US President Donald Trump's response to the deadly chaos that gripped Charlottesville was widely criticised. Photo / AP
By Debra Killalea
It was a coded message of defiance hidden in a resignation letter.
US Government science envoy Daniel Kammen has become the latest official to resign over Donald Trump's response to Charlottesville.
The Professor of Energy at the University of California, Berkeley, listed his reasons for stepping down from his position as State Department science envoy and included a hidden message within his resignation letter.
The one page letter contained a less obvious but powerful message - an acrostic, with the first letter of each paragraph spelling "IMPEACH."
The renewable energy expert has been in government service since 1996 and served as a State Department envoy since 2016.
In his letter posted to Twitter he said the President had "harmed the quality of life in the United States, our standing abroad, and the sustainability of the planet".
The final straw, however, was Trump's refusal to immediately condemn white supremacists who led the deadly march in Charlottesville, Virginia.
"My decision to resign is in response to your attacks on the core values of the United States.

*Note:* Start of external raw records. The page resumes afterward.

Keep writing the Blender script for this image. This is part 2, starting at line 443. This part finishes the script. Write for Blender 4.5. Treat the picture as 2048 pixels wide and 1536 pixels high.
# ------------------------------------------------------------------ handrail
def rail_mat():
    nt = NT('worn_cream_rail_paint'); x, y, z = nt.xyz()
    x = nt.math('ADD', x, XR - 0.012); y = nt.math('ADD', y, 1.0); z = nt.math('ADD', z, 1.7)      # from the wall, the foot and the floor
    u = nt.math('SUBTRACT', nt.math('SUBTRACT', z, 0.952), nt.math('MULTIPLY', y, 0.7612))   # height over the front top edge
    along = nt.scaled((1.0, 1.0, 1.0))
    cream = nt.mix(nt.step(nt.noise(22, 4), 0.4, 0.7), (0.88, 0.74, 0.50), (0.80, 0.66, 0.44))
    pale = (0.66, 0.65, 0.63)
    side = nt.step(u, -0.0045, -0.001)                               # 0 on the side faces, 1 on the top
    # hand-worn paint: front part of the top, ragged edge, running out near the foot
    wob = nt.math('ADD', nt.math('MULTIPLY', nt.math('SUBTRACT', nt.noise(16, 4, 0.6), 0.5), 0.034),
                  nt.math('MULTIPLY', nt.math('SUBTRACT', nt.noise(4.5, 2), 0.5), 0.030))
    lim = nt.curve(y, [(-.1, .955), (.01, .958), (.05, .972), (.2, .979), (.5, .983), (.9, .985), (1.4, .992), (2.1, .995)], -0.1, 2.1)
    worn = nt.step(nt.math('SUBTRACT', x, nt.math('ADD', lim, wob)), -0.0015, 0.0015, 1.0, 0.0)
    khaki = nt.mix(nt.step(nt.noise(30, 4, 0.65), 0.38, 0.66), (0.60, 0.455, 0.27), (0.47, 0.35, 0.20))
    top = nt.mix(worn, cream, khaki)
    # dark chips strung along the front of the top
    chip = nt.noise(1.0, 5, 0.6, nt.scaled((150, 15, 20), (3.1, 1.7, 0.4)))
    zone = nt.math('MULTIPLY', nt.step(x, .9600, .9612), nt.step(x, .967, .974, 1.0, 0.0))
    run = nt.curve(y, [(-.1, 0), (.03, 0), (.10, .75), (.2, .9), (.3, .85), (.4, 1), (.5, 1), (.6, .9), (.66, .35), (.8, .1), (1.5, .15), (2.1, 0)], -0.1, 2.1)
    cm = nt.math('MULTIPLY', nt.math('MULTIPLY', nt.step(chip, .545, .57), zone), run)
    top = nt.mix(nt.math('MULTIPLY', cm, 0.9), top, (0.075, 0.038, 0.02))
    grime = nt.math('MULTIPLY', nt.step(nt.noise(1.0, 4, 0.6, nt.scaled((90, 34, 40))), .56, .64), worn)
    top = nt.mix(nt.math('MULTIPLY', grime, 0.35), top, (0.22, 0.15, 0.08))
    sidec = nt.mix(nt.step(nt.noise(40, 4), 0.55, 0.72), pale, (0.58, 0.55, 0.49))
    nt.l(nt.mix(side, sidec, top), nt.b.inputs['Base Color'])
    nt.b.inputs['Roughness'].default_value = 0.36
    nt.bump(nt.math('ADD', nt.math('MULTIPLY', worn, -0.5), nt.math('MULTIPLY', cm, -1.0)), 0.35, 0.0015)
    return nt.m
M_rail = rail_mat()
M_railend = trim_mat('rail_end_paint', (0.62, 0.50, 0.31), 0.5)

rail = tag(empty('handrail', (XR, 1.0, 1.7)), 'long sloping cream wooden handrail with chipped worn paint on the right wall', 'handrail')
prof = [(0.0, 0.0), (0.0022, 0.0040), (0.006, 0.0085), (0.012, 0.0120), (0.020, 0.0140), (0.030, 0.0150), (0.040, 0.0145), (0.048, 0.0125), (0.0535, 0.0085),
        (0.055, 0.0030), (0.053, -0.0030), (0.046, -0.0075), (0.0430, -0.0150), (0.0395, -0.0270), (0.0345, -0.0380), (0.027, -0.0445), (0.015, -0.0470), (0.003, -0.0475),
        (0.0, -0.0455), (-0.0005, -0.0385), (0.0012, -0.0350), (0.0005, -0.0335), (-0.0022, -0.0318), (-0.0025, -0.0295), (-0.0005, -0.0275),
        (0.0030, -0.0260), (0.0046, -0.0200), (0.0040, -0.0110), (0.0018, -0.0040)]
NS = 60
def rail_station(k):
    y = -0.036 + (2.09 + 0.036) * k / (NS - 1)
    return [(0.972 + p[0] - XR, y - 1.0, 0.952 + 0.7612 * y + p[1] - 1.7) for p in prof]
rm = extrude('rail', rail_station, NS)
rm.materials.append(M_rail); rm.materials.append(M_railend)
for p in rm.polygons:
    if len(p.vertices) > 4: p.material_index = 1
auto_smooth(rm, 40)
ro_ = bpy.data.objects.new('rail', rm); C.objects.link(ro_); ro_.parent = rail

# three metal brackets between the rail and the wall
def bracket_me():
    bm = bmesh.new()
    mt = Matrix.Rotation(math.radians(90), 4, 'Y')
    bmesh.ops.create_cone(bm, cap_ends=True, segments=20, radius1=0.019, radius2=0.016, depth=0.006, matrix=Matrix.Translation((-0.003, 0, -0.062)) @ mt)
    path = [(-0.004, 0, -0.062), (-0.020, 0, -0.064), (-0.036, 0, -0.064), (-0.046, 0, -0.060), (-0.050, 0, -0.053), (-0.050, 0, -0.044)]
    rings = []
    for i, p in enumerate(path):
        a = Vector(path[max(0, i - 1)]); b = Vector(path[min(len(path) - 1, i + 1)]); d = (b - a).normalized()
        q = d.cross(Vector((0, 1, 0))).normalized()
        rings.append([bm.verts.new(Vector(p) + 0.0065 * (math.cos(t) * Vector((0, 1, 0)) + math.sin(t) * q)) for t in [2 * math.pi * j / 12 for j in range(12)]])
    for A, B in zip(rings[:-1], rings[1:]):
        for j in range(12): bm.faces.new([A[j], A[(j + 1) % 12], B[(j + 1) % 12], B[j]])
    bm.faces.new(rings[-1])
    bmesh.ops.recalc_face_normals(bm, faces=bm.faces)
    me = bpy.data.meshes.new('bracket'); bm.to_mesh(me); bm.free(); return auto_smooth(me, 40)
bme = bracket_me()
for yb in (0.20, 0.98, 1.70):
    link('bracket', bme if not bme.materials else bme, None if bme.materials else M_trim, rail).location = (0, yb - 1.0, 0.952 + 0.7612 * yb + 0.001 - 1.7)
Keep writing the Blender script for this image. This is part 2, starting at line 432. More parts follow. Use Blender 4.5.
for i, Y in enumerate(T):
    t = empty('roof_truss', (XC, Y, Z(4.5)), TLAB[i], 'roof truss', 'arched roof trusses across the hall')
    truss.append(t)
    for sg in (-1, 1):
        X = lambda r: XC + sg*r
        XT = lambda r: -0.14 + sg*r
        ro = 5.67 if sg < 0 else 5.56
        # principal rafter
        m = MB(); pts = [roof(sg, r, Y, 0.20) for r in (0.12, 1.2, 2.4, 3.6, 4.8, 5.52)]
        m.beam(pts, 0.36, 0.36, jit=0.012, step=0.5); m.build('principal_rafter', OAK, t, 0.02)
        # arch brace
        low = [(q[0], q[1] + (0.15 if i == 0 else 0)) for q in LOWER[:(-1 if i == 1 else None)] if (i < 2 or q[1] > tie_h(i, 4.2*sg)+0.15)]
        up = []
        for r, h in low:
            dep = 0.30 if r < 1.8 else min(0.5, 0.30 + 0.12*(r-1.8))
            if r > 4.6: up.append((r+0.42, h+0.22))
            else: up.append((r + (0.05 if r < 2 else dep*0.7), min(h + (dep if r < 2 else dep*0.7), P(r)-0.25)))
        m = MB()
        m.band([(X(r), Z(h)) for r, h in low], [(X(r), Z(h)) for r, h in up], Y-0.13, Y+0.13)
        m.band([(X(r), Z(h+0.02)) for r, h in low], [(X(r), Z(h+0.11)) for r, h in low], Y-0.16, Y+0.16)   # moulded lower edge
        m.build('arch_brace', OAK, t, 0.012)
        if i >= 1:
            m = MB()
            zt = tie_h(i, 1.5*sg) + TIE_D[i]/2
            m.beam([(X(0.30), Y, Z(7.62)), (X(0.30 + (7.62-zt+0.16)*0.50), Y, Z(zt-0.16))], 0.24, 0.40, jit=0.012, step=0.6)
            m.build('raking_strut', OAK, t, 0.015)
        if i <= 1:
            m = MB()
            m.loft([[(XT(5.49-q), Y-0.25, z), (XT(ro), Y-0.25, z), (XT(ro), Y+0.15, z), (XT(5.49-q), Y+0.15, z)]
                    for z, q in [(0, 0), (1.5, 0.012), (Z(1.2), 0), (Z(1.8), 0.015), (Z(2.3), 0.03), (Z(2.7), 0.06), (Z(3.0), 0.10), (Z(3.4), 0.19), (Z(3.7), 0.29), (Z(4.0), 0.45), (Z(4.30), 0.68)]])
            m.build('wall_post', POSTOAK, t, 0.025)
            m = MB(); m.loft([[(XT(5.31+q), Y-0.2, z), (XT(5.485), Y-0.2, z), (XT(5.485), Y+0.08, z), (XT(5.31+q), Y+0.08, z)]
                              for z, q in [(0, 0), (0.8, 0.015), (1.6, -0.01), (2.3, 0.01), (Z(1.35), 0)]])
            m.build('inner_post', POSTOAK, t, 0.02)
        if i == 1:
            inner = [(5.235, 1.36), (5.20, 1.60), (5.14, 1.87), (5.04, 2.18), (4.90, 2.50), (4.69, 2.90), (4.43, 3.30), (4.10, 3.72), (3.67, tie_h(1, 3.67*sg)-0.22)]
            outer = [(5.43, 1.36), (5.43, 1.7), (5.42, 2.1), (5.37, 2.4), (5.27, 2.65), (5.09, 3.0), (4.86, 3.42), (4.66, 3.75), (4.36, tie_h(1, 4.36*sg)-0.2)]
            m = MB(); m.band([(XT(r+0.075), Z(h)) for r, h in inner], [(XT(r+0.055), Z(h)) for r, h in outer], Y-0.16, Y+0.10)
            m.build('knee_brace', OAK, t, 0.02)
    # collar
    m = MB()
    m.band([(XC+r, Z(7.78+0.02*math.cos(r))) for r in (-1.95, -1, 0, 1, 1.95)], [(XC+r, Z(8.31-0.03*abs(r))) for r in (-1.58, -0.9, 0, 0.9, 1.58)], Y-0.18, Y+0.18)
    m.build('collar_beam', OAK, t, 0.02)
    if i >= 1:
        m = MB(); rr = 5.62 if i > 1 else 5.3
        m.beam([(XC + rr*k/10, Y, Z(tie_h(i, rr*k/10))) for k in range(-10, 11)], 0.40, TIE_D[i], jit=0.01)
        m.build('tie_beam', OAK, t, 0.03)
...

Your failure to condemn white supremacists and Neo-Nazis has domestic and international ramifications," Kammen wrote.
"Acts and words matter," Kammen wrote. "To continue in my role under your administration would be inconsistent with the principles of the United States Oath of Allegiance to which I adhere."
In his tweet, Kammen said the President's response to Charlottesville "enables racism, sexism, and harms our country and planet".
Trump slammed the violence that took place saying there was blame on many sides but was widely criticised for taking two days to condemn the white supremacists who staged the rally.
In an interview with CNN, Kammen said he didn't believe what the President was doing was consistent with the best interests of the United States and the global community.
Kammen is married to a Nigerian-American woman and the couple's children are bi-racial.
He told the broadcaster the violence in Charlottesville was a tipping point for him.
"I can't stand with this President and then go home and tell my kids, 'Gee, I'm working with someone who seems to be promoting Neo-Nazis, racism, sexism,'" he said.
Kammen is the latest in a series of officials and panellists to resign their posts and isn't the first to deliver a hidden message in doing so.
When the President's Committee on the Arts and the Humanities resigned en masse last week, the first letter of each paragraph of their letter spelled out "RESIST" - a watchword for opponents of the Trump administration
Earlier this month, Merck chief executive Kenneth Frazier resigned from Trump's American Manufacturing Council.
Frazier, an African-American, claimed he was taking a stand against intolerance and extremism in the wake of the Charlottesville tragedy, which left Heather Heyer and two state troopers dead, and dozens of others injured.
DEFIANT MESSAGE
During a rally in Phoenix on Tuesday night, Trump blamed the media for the widespread condemnation of his response to the violence in Charlottesville.
The President also implied he was the victim of the furore over the violence, blaming the "fake media" for the controversy.
"The very dishonest media ... and I mean truly dishonest people in the media and the fake media, they make up stories. They have no sources in many cases. They say 'a source says' -- there is no such thing," he told the rally.
"But they don't report the facts. Just like they don't want to report that I spoke out forcefully against hatred, bigotry and violence and strongly condemned the Neo-Nazis, the white supremacists and the KKK."